「それって、エクセルのマクロでできますよね」に困り顔
このカンファレンスが始まった最初のころに、会計士の方々に「いちばん自動化したい仕事は何ですか?」と聞くと、「エクセルでのデータ編集」という答えが返ってきました。エクセルにデータを入力するなどの作業は面倒だというのです。
そして、ある会計士の方が、「AIでなんとかなりませんか?」と言いました。AI研究者が、「それって、エクセルのマクロでできますよね」と言うと、会計士の方々は困った顔をしていました。
マクロについては知っていても、マクロをつくる手間が大変で、手がまわらないようです。マクロを販売している会社もありますし、マクロづくりを外注することもできますが、値段がかなりします。手間やコストがかかりすぎるという理由で、マクロを使っていないのです。
この部分は、はたしてAIで代替できるか否かという話の論点といえるのか、当時、私は疑問でした。しかし、むしろこれこそ、AIの社会実装における特別重要な論点だと、あとから気づいたのです。

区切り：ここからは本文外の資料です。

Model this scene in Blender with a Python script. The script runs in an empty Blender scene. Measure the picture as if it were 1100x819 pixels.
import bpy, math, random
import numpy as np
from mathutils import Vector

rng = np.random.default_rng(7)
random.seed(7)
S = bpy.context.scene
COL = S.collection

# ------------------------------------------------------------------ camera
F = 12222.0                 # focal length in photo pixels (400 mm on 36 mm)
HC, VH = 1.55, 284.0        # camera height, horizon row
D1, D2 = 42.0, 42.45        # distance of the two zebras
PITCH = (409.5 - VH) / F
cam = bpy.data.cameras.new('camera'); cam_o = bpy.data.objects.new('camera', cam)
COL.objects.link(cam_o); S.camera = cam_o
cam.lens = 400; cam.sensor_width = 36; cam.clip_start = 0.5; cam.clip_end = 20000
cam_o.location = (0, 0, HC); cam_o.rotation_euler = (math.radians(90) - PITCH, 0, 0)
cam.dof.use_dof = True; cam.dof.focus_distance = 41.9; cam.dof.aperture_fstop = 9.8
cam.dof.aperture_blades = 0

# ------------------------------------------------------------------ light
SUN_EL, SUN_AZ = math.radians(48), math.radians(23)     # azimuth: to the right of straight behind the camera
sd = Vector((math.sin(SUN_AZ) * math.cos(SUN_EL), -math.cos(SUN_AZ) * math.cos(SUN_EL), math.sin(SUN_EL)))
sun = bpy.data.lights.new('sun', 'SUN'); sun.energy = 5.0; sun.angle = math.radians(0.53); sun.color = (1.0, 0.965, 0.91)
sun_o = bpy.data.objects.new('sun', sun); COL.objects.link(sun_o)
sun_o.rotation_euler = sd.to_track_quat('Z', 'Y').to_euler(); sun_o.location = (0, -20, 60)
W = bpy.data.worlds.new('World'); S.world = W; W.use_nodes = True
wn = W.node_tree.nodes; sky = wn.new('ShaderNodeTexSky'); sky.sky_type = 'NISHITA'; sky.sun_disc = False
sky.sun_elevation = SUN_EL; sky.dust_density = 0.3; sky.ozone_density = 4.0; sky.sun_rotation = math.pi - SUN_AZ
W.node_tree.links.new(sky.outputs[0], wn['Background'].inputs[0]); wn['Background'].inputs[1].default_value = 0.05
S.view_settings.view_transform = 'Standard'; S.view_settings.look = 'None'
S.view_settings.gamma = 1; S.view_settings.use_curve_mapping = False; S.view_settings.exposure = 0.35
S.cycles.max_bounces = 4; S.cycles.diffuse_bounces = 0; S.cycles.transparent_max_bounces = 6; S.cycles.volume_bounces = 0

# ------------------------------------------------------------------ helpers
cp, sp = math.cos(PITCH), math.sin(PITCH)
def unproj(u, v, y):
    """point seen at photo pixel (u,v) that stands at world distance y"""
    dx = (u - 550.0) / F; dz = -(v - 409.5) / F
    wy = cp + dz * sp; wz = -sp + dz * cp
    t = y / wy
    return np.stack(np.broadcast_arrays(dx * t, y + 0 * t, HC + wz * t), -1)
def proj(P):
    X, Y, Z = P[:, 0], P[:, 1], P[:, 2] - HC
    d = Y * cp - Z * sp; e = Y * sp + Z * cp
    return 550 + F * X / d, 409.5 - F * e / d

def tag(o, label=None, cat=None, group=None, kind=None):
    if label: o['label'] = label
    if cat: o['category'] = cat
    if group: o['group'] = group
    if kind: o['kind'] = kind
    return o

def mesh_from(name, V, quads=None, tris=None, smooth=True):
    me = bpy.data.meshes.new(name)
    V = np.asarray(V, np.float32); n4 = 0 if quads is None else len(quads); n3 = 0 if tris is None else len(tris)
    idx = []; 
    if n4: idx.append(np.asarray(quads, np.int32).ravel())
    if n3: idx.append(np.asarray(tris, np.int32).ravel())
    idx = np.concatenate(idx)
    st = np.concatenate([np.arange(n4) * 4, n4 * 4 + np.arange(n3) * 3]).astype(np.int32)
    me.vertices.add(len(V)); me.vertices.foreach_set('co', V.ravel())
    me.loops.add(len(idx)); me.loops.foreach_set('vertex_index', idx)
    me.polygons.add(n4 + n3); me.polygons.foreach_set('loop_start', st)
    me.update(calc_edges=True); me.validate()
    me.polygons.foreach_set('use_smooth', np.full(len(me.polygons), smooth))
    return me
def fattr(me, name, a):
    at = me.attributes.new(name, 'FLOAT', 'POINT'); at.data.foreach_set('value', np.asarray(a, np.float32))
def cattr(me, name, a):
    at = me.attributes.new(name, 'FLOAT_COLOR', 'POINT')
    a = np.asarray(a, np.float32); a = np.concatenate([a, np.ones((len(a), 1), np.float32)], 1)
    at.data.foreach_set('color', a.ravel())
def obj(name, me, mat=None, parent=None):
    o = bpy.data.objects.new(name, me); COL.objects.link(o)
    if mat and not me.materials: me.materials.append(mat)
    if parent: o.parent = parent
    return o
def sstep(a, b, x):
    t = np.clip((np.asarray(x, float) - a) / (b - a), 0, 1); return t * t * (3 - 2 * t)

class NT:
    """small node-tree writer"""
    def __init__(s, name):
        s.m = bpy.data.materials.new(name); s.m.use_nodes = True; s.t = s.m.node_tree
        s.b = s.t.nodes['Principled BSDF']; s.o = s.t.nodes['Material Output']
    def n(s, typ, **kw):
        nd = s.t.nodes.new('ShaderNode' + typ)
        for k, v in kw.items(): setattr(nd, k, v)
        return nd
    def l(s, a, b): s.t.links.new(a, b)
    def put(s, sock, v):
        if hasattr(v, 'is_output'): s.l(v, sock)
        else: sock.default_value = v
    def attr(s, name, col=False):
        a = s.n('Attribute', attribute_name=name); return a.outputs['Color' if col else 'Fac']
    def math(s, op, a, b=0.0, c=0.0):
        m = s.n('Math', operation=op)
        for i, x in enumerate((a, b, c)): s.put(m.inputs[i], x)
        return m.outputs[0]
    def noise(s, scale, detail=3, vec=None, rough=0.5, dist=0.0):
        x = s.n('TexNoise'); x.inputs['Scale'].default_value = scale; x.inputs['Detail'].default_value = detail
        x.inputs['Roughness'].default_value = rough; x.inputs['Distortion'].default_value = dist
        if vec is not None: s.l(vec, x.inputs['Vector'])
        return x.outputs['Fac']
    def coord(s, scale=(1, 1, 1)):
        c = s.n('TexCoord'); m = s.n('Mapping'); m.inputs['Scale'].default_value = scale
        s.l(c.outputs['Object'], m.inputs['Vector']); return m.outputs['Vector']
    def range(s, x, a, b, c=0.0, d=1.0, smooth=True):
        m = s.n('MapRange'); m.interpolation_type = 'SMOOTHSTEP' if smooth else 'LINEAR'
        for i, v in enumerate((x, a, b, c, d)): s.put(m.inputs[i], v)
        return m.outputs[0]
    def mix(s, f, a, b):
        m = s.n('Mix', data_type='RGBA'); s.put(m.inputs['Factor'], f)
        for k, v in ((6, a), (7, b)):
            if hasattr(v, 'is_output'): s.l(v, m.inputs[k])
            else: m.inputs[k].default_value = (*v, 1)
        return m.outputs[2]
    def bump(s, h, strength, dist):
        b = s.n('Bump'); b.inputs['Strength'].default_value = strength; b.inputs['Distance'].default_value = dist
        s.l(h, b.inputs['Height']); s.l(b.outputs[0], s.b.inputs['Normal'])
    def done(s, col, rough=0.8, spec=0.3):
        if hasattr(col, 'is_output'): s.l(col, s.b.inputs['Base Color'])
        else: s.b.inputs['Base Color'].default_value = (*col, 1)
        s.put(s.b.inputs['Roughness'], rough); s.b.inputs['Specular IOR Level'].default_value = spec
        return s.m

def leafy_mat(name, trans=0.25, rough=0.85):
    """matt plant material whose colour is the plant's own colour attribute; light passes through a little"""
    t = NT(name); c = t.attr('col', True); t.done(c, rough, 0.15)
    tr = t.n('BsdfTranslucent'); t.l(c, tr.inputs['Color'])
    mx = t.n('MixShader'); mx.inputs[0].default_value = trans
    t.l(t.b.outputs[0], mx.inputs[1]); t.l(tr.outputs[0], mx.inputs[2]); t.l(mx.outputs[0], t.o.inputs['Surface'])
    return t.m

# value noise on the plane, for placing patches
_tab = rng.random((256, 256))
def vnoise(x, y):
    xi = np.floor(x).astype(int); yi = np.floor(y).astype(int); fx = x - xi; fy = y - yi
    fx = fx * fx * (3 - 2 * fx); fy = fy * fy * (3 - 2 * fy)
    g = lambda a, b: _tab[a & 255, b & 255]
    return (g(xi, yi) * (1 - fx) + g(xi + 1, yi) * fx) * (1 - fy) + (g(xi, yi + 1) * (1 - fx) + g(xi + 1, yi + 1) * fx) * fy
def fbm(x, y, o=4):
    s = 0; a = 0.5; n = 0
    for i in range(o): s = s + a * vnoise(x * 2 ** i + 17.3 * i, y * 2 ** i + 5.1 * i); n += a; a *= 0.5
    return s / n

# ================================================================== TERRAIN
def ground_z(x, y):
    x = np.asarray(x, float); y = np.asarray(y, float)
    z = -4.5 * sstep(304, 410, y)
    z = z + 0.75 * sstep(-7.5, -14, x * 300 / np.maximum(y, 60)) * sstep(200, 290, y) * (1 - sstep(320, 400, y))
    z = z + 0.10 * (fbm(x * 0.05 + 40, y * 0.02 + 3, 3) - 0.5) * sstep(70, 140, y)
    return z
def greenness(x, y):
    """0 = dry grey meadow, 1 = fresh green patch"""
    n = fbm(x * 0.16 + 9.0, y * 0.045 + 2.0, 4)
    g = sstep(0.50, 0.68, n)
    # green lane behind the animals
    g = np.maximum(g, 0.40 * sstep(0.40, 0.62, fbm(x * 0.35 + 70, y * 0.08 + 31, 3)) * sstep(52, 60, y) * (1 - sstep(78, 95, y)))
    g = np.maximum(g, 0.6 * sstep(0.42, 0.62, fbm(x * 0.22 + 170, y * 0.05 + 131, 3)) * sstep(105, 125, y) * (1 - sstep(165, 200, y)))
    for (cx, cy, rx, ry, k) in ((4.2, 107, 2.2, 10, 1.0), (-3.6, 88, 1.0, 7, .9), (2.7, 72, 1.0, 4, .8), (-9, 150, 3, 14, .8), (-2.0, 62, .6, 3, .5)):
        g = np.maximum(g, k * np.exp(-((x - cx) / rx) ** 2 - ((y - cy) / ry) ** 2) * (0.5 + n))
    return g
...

特殊なことをするために特別なプログラムをつくると、多額のコストがかかります。いろいろなことができる汎用性のあるプログラムであれば、購入する人も多くなり、コストを抑えることができます。
つまり、「汎用性」が一つのキーワードです。
時給200円で軽作業ができるロボットの可能性
「バクスター」という180万円くらいのロボットがあります。普通の産業用ロボットと違って、作業スピードは遅いし、精度もそれほどよくありません。

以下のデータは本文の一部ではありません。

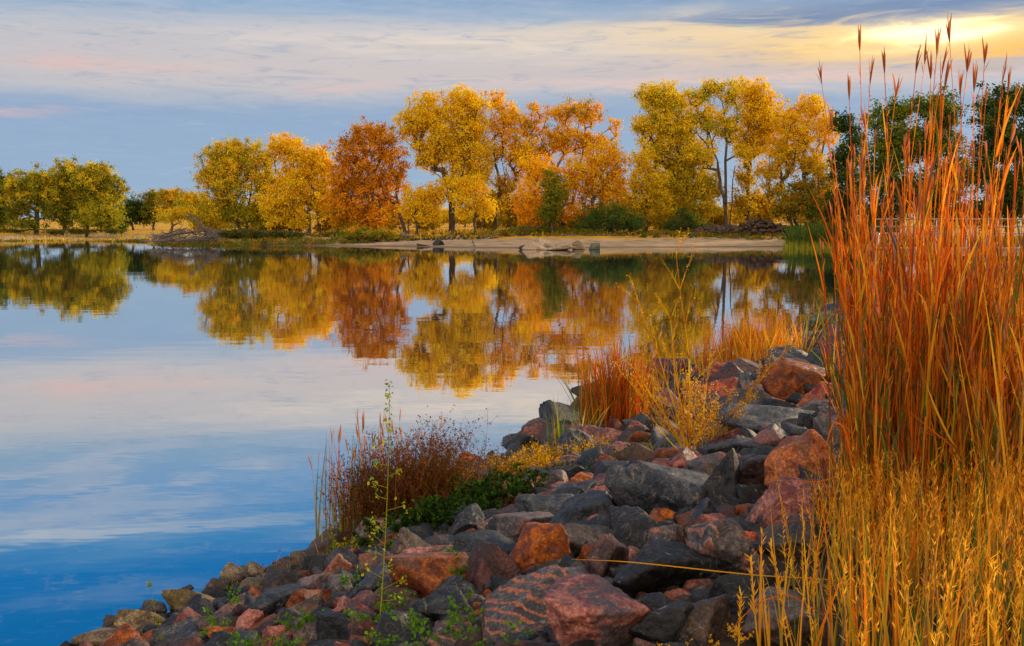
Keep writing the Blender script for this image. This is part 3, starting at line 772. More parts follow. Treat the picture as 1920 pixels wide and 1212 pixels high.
tree('low spreading yellow tree right behind the driftwood pile', 196, [[(388,440),(380,412),(360,392)]], [(362,374,34,18),(335,398,32,15),(372,402,36,24),(312,408,22,8),(400,420,20,16)], [Y1,Y2,G1,O1], OL, group=GF, trunk_r=.25, leaf=.3)
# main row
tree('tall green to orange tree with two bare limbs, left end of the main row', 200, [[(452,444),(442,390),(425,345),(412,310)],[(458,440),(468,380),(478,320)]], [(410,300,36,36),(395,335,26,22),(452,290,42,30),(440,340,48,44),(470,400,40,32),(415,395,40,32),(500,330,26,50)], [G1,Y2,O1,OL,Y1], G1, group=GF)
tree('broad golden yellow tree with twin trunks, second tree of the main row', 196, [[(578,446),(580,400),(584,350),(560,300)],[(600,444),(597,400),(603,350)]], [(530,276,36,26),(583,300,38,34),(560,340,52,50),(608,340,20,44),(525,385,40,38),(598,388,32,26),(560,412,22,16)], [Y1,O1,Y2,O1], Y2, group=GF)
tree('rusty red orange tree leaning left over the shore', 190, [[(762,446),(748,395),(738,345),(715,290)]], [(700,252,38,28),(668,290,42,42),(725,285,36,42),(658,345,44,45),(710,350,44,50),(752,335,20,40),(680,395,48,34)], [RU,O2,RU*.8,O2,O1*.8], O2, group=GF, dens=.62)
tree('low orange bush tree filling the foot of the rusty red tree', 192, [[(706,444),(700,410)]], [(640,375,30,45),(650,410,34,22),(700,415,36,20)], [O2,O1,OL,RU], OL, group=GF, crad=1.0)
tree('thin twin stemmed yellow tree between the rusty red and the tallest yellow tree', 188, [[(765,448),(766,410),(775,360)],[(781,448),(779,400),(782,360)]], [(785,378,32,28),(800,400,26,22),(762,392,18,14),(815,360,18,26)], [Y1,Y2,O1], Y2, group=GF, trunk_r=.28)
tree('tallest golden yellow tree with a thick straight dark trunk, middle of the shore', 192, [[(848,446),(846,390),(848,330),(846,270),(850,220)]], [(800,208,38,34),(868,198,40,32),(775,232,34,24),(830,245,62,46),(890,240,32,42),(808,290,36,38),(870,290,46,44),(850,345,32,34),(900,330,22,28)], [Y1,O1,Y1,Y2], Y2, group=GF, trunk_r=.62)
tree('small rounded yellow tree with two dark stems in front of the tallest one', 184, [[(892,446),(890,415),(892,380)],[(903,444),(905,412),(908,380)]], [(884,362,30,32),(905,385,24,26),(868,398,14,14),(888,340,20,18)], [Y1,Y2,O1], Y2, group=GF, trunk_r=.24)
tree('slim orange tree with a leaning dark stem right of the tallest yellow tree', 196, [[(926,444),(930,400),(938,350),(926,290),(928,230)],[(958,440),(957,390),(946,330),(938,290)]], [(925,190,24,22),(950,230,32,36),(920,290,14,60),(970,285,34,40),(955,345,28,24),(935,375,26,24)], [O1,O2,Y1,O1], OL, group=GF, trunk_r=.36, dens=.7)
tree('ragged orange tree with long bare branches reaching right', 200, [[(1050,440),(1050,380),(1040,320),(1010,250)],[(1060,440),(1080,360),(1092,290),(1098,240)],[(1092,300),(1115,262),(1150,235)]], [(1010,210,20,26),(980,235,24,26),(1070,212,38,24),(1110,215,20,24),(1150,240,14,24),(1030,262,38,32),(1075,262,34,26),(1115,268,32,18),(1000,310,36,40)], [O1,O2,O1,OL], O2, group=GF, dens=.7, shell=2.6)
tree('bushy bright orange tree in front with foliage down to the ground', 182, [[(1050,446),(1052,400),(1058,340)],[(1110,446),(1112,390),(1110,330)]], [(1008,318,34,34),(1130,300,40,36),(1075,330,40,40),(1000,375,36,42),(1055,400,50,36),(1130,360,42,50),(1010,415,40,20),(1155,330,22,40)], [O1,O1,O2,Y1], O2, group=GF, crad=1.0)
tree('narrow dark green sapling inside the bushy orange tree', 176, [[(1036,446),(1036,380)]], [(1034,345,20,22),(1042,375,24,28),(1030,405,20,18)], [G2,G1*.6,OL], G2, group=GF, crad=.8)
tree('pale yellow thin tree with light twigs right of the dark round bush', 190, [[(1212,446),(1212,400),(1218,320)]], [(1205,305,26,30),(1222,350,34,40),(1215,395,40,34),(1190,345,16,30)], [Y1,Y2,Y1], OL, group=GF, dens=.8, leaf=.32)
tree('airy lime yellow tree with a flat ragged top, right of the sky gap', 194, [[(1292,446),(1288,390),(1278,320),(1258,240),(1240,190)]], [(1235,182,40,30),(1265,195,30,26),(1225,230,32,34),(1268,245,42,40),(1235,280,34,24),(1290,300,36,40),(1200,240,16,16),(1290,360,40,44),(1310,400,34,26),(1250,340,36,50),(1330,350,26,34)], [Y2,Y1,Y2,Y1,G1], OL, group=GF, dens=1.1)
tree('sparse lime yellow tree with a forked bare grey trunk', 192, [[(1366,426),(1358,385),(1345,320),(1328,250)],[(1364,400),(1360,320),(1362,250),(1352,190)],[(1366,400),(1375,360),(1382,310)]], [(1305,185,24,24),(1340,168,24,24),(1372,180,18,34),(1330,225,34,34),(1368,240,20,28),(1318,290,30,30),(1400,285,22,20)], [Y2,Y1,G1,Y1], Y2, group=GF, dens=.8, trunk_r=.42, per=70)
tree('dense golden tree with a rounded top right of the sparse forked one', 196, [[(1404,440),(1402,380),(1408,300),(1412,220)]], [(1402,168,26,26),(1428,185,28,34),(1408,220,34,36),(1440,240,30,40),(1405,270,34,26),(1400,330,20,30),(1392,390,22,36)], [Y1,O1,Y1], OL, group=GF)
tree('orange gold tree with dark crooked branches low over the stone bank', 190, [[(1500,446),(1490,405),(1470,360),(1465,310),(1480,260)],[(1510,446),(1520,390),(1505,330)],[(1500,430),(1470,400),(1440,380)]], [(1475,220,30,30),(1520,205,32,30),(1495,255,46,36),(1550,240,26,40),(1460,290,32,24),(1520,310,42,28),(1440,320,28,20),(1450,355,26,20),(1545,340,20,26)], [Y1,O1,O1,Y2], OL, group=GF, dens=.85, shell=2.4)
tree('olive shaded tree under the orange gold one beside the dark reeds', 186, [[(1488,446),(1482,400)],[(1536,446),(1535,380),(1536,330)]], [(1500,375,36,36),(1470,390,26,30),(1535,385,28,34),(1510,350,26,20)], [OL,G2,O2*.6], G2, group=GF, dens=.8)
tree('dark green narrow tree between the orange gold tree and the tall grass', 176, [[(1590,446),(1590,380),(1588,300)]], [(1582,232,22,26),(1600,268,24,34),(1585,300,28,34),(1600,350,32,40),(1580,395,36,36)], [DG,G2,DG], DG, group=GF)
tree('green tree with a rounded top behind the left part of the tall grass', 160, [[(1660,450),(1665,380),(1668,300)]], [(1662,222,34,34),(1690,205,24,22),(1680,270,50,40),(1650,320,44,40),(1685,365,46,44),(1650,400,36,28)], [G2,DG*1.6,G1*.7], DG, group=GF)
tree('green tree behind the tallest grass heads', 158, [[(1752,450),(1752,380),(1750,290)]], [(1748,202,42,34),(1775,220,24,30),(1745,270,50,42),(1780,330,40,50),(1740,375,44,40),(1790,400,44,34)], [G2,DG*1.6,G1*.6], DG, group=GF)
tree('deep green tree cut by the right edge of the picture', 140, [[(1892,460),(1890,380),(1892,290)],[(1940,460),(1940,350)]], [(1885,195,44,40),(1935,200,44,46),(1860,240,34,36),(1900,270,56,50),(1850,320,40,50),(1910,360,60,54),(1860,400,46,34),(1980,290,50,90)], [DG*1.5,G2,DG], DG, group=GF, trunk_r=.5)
# shrubs and undergrowth
tree('big rounded dark green bush on the sandy shore, right of the orange trees', 178, [[(1145,446),(1145,420)]], [(1145,408,42,28),(1110,420,30,18),(1180,420,26,18),(1085,428,22,12)], [G2*.8,DG*1.6,G2], DG*1.5, 'shrub', 'shrub', leaf=.22, crad=.75, dens=1.2)
tree('olive bush at the foot of the airy lime yellow tree', 184, [[(1288,446),(1288,430)]], [(1288,412,26,30),(1262,428,22,14),(1320,428,20,12)], [G2,OL*.6,DG*1.5], DG*1.5, 'shrub', 'shrub', leaf=.24, crad=.7)
tree('orange and olive grassy bush on the shore left of the bare trunks', 170, [[(690,450),(690,440)]], [(678,438,32,12),(712,440,26,9),(655,442,18,8)], [O2,OL,G2,G1], G2, 'shrub', 'shrub', leaf=.2, crad=.5, dens=1.5)
tree('low orange shrub between the trunks and the dark round bush', 180, [[(1010,446),(1010,436)]], [(985,436,36,10),(1030,434,34,13),(950,438,24,8)], [O2*.7,OL*.7,G2], G2, 'shrub', 'shrub', leaf=.2, crad=.5, dens=1.5)
tree('small green shrub alone on the distant left meadow', 262, [[(228,440),(228,430)]], [(228,426,12,8)], [DG*1.4,G2], None, 'shrub', 'shrub', leaf=.25, crad=.6)
tree('dark scrub under the first trees right of the driftwood', 186, [[(480,446),(480,440)]], [(450,440,36,9),(505,441,30,8),(545,442,26,6),(625,442,30,7)], [G2*.6,DG,OL*.5], None, 'shrub', 'shrub', leaf=.22, crad=.5, dens=1.4)
tree('low dark brush under the distant left group of trees', 256, [[(100, 440), (100, 434)]], [(14, 434, 24, 5), (100, 435, 18, 4), (150, 434, 24, 5), (212, 433, 20, 5)], [DG * 1.3, OL * .5, G2 * .7], None, 'shrub', 'shrub', leaf=.25, crad=.6)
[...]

ところが、「バクスターが産業界を変えるかもしれない」と話題になりました。なぜ、産業界を変えるほどの影響があるかというと、汎用性が高いからです。
バクスターは、動き方を一つひとつ手作業で教えると、それを覚えて、できるようになります。誰でもロボットの動きをつくることができるのです。
最初に動き方を教えてやると、自分がしてほしい作業をやらせることができます。大した作業はできませんが、簡単な作業なら、だいたいどんなことでもできるようになります。
耐用年数3年、1日の作業時間を8時間として計算すると、バクスターのような約180万円のロボットは時給200円くらいになります。時給200円でいろいろな軽作業ができるのであれば、産業界を変えるポテンシャルがあると期待されたのです。
「汎用性」というのは、普及のための大きな要素です。